### WHAT THE EXERCISE ASKS
Extract precisely the lines of the entries below, from the first line through the line containing "o = bpy.data.objects.new('ceiling_lamp', l);".
____ DATA SUPPLIED
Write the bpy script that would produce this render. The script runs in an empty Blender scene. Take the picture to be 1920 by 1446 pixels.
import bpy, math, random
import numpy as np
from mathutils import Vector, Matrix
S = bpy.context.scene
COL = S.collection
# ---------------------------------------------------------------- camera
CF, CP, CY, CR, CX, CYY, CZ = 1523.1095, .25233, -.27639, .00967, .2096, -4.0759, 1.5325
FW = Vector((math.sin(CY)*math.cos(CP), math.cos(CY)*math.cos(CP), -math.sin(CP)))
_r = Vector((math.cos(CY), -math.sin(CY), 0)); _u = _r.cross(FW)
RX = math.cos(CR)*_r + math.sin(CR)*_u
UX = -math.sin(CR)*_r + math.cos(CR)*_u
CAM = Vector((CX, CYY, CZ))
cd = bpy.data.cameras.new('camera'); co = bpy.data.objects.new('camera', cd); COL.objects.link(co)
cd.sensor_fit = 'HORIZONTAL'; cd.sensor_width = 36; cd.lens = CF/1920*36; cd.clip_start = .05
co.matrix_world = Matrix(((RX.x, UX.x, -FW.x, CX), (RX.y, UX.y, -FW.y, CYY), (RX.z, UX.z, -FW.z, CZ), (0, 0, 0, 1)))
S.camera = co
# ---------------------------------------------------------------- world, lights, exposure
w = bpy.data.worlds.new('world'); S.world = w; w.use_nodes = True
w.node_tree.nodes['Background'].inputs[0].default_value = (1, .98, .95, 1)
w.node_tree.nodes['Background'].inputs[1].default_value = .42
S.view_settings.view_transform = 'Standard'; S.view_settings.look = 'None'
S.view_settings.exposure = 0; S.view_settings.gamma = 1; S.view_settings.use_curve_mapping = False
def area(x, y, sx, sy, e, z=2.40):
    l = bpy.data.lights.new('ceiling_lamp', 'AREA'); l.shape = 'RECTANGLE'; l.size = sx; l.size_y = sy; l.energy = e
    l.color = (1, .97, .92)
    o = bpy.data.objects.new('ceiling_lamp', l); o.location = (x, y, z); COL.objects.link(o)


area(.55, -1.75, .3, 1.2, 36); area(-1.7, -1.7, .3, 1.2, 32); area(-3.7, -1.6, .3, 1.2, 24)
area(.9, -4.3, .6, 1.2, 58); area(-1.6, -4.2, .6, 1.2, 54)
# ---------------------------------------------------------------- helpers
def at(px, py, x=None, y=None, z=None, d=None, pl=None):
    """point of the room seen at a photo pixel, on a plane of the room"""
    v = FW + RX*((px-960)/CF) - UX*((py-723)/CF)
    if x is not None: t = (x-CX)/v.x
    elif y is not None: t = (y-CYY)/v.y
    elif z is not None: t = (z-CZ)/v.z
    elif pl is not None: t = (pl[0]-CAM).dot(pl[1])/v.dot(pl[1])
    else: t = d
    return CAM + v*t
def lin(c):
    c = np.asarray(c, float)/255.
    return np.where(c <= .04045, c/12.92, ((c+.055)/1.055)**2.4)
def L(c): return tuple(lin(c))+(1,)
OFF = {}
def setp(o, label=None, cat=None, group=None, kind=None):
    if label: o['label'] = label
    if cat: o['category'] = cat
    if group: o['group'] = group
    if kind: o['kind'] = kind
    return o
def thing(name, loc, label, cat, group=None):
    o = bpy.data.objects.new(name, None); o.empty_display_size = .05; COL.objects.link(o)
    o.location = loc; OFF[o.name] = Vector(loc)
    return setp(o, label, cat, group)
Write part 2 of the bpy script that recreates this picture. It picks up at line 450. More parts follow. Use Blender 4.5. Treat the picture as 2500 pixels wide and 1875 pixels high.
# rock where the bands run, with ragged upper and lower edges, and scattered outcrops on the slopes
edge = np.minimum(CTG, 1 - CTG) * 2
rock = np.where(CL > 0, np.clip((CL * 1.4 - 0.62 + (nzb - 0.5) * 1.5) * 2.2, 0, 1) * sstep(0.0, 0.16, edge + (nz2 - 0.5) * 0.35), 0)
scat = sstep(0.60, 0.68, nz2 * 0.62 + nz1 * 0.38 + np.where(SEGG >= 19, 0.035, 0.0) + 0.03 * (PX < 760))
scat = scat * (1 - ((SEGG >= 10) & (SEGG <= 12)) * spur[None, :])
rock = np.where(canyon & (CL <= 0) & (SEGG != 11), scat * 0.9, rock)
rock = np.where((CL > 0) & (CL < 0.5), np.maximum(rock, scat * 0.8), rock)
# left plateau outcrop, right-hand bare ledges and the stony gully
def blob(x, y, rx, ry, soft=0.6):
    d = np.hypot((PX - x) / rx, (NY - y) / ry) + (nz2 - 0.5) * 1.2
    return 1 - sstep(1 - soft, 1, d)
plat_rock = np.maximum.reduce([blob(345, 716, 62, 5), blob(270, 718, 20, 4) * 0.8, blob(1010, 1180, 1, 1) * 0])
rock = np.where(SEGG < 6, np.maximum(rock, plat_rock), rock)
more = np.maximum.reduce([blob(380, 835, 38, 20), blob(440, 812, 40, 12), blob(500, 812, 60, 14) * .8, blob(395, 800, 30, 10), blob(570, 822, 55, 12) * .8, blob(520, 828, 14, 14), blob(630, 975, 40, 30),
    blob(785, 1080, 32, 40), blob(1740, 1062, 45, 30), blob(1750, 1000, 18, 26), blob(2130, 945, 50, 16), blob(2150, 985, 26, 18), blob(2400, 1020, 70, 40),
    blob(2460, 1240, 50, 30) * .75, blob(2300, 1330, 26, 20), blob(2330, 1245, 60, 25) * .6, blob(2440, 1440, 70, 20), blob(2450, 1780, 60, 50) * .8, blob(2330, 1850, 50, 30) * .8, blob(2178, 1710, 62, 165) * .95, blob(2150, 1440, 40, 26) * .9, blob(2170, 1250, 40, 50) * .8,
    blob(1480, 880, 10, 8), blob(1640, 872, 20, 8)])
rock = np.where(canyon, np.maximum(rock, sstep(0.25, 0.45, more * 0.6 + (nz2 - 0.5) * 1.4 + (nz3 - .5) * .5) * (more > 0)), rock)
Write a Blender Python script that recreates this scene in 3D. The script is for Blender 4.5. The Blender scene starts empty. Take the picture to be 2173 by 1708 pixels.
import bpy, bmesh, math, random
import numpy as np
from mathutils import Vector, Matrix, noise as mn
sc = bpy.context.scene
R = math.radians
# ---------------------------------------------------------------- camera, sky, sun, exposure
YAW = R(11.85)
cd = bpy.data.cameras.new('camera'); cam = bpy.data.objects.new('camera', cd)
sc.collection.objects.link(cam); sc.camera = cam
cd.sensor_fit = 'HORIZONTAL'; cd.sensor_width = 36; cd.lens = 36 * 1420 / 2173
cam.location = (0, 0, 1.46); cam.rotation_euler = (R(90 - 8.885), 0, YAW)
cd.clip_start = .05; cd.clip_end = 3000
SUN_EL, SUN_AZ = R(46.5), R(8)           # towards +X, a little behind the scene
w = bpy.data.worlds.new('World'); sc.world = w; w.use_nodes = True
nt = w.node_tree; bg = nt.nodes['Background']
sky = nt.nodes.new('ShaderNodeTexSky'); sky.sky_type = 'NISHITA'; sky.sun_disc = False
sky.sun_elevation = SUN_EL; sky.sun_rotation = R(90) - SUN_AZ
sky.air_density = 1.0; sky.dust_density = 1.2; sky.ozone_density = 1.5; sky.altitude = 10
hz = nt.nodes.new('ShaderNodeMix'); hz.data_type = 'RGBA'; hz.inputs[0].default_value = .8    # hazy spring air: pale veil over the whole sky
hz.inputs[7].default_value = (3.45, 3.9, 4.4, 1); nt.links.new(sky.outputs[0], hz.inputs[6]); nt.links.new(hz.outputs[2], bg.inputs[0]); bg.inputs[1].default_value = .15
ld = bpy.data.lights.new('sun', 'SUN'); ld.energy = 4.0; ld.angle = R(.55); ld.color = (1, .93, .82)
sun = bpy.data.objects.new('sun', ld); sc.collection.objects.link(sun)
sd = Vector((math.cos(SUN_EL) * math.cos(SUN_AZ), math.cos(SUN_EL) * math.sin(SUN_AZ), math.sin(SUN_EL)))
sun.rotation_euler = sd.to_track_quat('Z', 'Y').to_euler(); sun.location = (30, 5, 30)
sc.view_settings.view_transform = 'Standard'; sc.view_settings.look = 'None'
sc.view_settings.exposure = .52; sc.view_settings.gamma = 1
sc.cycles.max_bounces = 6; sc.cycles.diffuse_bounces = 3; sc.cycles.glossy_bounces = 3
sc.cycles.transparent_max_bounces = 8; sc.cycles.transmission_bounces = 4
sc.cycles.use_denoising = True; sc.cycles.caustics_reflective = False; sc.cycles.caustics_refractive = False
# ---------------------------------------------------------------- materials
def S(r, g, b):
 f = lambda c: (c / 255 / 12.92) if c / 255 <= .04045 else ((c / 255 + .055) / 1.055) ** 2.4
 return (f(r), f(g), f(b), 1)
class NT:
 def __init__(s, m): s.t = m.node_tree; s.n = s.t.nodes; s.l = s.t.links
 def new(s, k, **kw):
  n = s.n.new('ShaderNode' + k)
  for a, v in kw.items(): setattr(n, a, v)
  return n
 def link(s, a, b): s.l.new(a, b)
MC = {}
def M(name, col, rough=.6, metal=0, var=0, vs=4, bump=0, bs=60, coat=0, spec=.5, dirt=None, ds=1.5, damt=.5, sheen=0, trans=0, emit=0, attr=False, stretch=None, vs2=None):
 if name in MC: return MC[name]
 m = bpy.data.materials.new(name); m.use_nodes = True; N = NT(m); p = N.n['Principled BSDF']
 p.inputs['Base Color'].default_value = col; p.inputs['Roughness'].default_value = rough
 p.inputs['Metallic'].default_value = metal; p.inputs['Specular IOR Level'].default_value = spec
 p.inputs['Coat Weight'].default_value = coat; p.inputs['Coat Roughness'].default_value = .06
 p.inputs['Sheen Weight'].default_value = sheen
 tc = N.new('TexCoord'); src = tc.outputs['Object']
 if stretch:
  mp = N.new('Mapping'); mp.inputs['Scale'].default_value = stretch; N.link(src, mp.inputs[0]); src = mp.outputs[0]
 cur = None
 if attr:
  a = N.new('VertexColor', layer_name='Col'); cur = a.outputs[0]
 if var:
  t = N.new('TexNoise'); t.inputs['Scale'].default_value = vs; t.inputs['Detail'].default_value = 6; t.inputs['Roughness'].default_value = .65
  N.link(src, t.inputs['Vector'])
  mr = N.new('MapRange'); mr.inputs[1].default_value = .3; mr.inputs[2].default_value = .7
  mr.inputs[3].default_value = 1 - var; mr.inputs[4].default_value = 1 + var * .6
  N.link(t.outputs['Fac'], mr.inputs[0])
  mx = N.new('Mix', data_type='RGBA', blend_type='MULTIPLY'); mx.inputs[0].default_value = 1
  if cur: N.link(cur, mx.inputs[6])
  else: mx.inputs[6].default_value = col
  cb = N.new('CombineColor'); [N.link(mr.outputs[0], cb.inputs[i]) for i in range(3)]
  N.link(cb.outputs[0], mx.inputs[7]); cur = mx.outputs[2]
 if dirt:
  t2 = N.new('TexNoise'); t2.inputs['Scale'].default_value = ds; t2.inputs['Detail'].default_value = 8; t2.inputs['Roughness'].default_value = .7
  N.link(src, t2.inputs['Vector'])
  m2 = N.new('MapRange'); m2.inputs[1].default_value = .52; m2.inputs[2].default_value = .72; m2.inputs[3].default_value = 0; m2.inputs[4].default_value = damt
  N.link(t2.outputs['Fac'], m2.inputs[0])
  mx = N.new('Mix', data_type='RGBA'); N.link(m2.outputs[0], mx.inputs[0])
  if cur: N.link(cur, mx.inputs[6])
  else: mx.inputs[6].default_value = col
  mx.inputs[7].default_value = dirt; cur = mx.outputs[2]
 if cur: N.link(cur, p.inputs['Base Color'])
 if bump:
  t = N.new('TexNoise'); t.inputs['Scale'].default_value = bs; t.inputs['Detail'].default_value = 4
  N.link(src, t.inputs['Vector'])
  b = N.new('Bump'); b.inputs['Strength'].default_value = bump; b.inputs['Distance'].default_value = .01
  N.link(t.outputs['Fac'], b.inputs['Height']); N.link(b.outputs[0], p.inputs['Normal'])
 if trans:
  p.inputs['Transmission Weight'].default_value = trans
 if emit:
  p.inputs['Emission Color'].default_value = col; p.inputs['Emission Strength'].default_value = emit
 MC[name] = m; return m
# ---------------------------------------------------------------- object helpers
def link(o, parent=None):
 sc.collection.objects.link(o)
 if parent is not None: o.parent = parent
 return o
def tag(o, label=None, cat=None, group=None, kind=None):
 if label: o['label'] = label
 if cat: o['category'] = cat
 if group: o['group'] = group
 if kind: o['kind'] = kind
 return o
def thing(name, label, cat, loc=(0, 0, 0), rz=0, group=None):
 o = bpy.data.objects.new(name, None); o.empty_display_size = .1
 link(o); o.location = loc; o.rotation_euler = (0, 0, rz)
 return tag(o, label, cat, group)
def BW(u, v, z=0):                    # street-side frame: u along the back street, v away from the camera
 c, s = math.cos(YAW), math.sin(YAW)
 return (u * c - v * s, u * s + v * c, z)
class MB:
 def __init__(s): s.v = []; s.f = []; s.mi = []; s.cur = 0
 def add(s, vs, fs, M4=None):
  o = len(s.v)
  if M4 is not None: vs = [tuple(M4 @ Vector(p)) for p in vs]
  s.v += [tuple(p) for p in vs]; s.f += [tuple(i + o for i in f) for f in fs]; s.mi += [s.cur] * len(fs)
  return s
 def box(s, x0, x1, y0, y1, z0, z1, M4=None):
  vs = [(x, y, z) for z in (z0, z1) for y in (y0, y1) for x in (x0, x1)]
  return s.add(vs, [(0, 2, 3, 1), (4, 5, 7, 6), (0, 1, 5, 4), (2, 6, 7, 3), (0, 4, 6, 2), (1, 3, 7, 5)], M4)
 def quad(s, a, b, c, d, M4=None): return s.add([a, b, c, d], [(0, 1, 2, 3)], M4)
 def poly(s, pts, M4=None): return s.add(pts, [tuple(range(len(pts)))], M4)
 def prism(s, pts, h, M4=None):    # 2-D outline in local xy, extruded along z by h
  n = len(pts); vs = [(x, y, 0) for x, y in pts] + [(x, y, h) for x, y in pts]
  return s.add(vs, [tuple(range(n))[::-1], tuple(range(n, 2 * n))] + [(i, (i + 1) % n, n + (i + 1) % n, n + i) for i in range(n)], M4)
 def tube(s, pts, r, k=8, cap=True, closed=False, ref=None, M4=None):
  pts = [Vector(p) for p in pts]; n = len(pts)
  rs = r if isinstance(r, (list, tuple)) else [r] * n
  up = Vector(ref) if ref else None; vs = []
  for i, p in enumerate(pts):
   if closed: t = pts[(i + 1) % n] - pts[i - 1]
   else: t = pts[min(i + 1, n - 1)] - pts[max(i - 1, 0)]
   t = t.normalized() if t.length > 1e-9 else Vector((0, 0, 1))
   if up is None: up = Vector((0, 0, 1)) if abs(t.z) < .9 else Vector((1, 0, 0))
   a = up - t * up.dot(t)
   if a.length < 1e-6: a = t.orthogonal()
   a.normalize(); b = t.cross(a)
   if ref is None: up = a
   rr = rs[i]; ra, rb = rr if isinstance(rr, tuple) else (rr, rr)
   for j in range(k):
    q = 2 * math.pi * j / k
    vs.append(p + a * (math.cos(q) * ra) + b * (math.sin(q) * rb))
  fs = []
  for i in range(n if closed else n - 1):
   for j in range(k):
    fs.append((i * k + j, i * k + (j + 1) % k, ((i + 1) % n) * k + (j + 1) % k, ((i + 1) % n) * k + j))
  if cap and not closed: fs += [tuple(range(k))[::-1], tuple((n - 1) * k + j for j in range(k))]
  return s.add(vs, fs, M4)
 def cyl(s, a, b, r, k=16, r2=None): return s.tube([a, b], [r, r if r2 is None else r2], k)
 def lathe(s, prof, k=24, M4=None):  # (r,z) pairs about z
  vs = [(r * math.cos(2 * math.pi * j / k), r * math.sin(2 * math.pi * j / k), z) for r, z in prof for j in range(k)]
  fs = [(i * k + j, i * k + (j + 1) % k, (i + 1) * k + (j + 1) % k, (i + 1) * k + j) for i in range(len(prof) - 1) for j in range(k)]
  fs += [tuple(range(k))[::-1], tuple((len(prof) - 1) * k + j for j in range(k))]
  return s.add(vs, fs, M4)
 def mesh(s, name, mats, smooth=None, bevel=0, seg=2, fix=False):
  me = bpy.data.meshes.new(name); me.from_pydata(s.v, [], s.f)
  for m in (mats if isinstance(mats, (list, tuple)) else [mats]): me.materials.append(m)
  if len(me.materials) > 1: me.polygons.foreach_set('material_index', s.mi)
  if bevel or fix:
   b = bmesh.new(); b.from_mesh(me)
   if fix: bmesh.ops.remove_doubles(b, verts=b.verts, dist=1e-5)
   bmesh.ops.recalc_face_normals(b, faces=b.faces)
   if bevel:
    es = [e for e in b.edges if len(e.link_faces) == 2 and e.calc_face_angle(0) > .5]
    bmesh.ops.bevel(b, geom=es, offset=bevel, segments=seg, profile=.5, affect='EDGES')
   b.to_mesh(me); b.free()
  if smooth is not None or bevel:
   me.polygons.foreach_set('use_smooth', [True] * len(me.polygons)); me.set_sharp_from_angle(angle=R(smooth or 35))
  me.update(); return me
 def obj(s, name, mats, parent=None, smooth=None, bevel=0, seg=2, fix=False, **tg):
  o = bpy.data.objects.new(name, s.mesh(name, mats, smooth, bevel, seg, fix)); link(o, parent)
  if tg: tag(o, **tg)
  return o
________
### CORRECT OUTPUT
Write the bpy script that would produce this render. The script runs in an empty Blender scene. Take the picture to be 1920 by 1446 pixels.
import bpy, math, random
import numpy as np
from mathutils import Vector, Matrix
S = bpy.context.scene
COL = S.collection
# ---------------------------------------------------------------- camera
CF, CP, CY, CR, CX, CYY, CZ = 1523.1095, .25233, -.27639, .00967, .2096, -4.0759, 1.5325
FW = Vector((math.sin(CY)*math.cos(CP), math.cos(CY)*math.cos(CP), -math.sin(CP)))
_r = Vector((math.cos(CY), -math.sin(CY), 0)); _u = _r.cross(FW)
RX = math.cos(CR)*_r + math.sin(CR)*_u
UX = -math.sin(CR)*_r + math.cos(CR)*_u
CAM = Vector((CX, CYY, CZ))
cd = bpy.data.cameras.new('camera'); co = bpy.data.objects.new('camera', cd); COL.objects.link(co)
cd.sensor_fit = 'HORIZONTAL'; cd.sensor_width = 36; cd.lens = CF/1920*36; cd.clip_start = .05
co.matrix_world = Matrix(((RX.x, UX.x, -FW.x, CX), (RX.y, UX.y, -FW.y, CYY), (RX.z, UX.z, -FW.z, CZ), (0, 0, 0, 1)))
S.camera = co
# ---------------------------------------------------------------- world, lights, exposure
w = bpy.data.worlds.new('world'); S.world = w; w.use_nodes = True
w.node_tree.nodes['Background'].inputs[0].default_value = (1, .98, .95, 1)
w.node_tree.nodes['Background'].inputs[1].default_value = .42
S.view_settings.view_transform = 'Standard'; S.view_settings.look = 'None'
S.view_settings.exposure = 0; S.view_settings.gamma = 1; S.view_settings.use_curve_mapping = False
def area(x, y, sx, sy, e, z=2.40):
    l = bpy.data.lights.new('ceiling_lamp', 'AREA'); l.shape = 'RECTANGLE'; l.size = sx; l.size_y = sy; l.energy = e
    l.color = (1, .97, .92)
    o = bpy.data.objects.new('ceiling_lamp', l); o.location = (x, y, z); COL.objects.link(o)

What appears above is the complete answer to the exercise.